■ Exercise description: Exactly as written, quote every line that follows, skipping the images.

■ Given material:
>>>
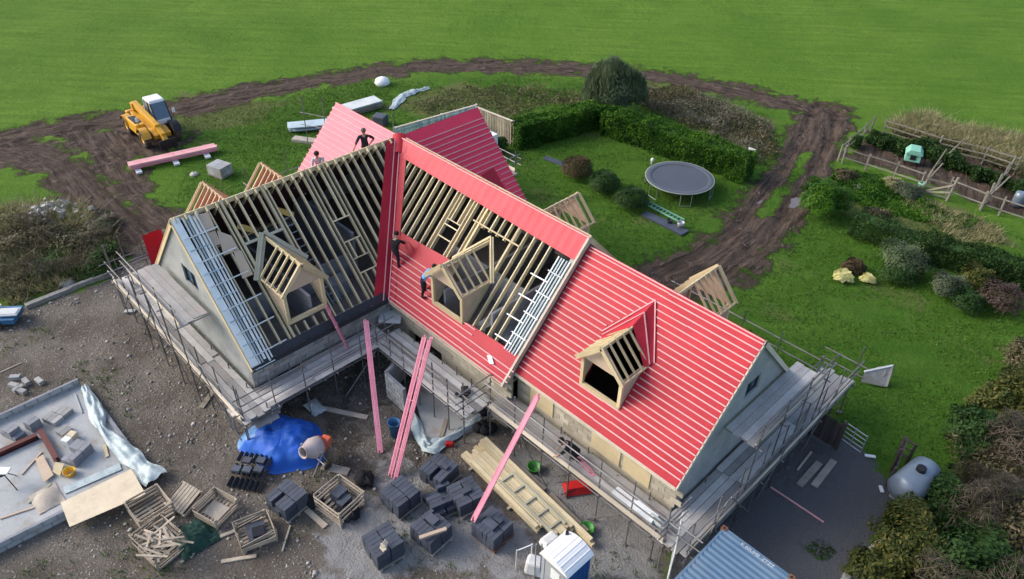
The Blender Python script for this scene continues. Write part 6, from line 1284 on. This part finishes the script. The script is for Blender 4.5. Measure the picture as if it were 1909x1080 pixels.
# grey broken slab thing on the lawn
t = thing('table_top', 'grey table top lying tilted on the right lawn', 'table top', tuple(G(1633, 712)))
P = [G(1605, 712, .1), G(1652, 722, .1), G(1664, 682, .75), G(1612, 693, .6)]; b = MB(); b.prism(P, Vector((.03, .05, .05))); b.build('panel', M['stone'], t)
m = P[0].lerp(P[2], .6)+Vector((.0, -.02, .04)); nrm = (P[1]-P[0]).cross(P[2]-P[0]).normalized(); b = MB(); b.lathe(m+nrm*.01, nrm, [(0, .22), (.04, .22), (.04, .17), (.0, .17)], 16); b.build('ring', M['stone'], t)
b = MB(); b.beam(P[3], P[2], .08, .06); b.build('edge_batten', M['palebat'], t); b = MB(); b.tube(P[2]+Vector((0, .1, 0)), Vector((P[2].x+.1, P[2].y+.3, .0)), .03); b.build('leg', M['galv'], t)
for (a_, b2, lab) in (((1612, 849), (1632, 852), 'white strip lying on the lawn edge beside the field gate'), ((1641, 906), (1645, 918), 'white strip lying on the gravel in front of the tank')):
    p, q = G(*a_, .05), G(*b2, .05); m = MB(); m.beam(p, q, .12, .05); tag(m.build('white_strip', M['white']), lab, 'strip')
t = thing('stone_edging', 'row of rough stones edging the gravel yard below the shrubs', 'stone edging', tuple(G(1650, 1000)))
for i in range(22): f = i/21; q = G(1690, 958).lerp(G(1575, 1085), f); b = MB(); b.box(q+Vector((random.uniform(-.05, .05), random.uniform(-.05, .05), .09)), (.26, .18, .18), Matrix.Rotation(random.uniform(0, 3), 3, 'Z'), .8); b.build('stone', M['stone'], t)
# red wrapped sheet beyond the left gable
c = G(285, 478, .0); t = thing('red_sheet', 'red sheet hanging upright on the scaffold beyond the left gable', 'sheet', tuple(c))
p0, p1 = PXp(264, 440, -5.6), PXp(283, 490, -5.6); b = MB(); b.grid(lambda u, v: Vector((-5.55+.03*math.sin(9*u), p0.y+(u*.85), 3.9-2.0*v)), 10, 10); k = len(b.v); b.add([(x+.02, y+.015, z) for x, y, z in b.v], [tuple(reversed(f)) for f in b.f]); b.build('cloth', M['membrane'], t, smooth=True)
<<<
■ Result for this task:
The Blender Python script for this scene continues. Write part 6, from line 1284 on. This part finishes the script. The script is for Blender 4.5. Measure the picture as if it were 1909x1080 pixels.
# grey broken slab thing on the lawn
t = thing('table_top', 'grey table top lying tilted on the right lawn', 'table top', tuple(G(1633, 712)))
P = [G(1605, 712, .1), G(1652, 722, .1), G(1664, 682, .75), G(1612, 693, .6)]; b = MB(); b.prism(P, Vector((.03, .05, .05))); b.build('panel', M['stone'], t)
m = P[0].lerp(P[2], .6)+Vector((.0, -.02, .04)); nrm = (P[1]-P[0]).cross(P[2]-P[0]).normalized(); b = MB(); b.lathe(m+nrm*.01, nrm, [(0, .22), (.04, .22), (.04, .17), (.0, .17)], 16); b.build('ring', M['stone'], t)
b = MB(); b.beam(P[3], P[2], .08, .06); b.build('edge_batten', M['palebat'], t); b = MB(); b.tube(P[2]+Vector((0, .1, 0)), Vector((P[2].x+.1, P[2].y+.3, .0)), .03); b.build('leg', M['galv'], t)
for (a_, b2, lab) in (((1612, 849), (1632, 852), 'white strip lying on the lawn edge beside the field gate'), ((1641, 906), (1645, 918), 'white strip lying on the gravel in front of the tank')):
    p, q = G(*a_, .05), G(*b2, .05); m = MB(); m.beam(p, q, .12, .05); tag(m.build('white_strip', M['white']), lab, 'strip')
t = thing('stone_edging', 'row of rough stones edging the gravel yard below the shrubs', 'stone edging', tuple(G(1650, 1000)))
for i in range(22): f = i/21; q = G(1690, 958).lerp(G(1575, 1085), f); b = MB(); b.box(q+Vector((random.uniform(-.05, .05), random.uniform(-.05, .05), .09)), (.26, .18, .18), Matrix.Rotation(random.uniform(0, 3), 3, 'Z'), .8); b.build('stone', M['stone'], t)
# red wrapped sheet beyond the left gable
c = G(285, 478, .0); t = thing('red_sheet', 'red sheet hanging upright on the scaffold beyond the left gable', 'sheet', tuple(c))
p0, p1 = PXp(264, 440, -5.6), PXp(283, 490, -5.6); b = MB(); b.grid(lambda u, v: Vector((-5.55+.03*math.sin(9*u), p0.y+(u*.85), 3.9-2.0*v)), 10, 10); k = len(b.v); b.add([(x+.02, y+.015, z) for x, y, z in b.v], [tuple(reversed(f)) for f in b.f]); b.build('cloth', M['membrane'], t, smooth=True)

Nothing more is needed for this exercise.